Posted by NJ News on Aug 31st, 2009 and filed under Politics. You can follow any responses to this entry through the RSS 2.0. You can leave a response or trackback to this entry from your site

Senator Marcia Karrow says that New Jersey vendors deserved the right to bid on a contract to supply office supplies to state government. No local vendors were told about bidding on the multi-million dollar contract, which was awarded to Massachusetts-based Staples Advantage.

“All these local companies want is a chance to compete for the state’s business,” Senator Karrow said. “These companies pay taxes and create jobs in New Jersey. They deserve the right to try to win the state’s business.”
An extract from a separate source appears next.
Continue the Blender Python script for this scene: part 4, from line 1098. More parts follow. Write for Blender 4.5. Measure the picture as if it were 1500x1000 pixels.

 Karrow said she was disturbed by reports that local vendors learned through a posting on a state Treasury Department Web site that Staples had won the contract through the National Joint Powers Alliance, a cooperative of state and local governments based in Minnesota. The local companies had been providing the office supplies and said that they had almost no notice that they would be losing the business. The companies will now have to dispose of large inventories.

“If this contract had to be re-bid in this fashion, the least the state could have done was build in more time for local, tax-paying companies to prepare for the huge financial shock,” Karrow said. “This is not the time for radical moves that cause sudden, private-sector job losses.”

The contract with Staples is effective Sept. 1. Under state law, contracts can be awarded through cooperatives. But the contract must be the most cost effective. Karrow said it remains to be proven whether this new contract is the most cost effective because New Jersey businesses were not given a chance to bid.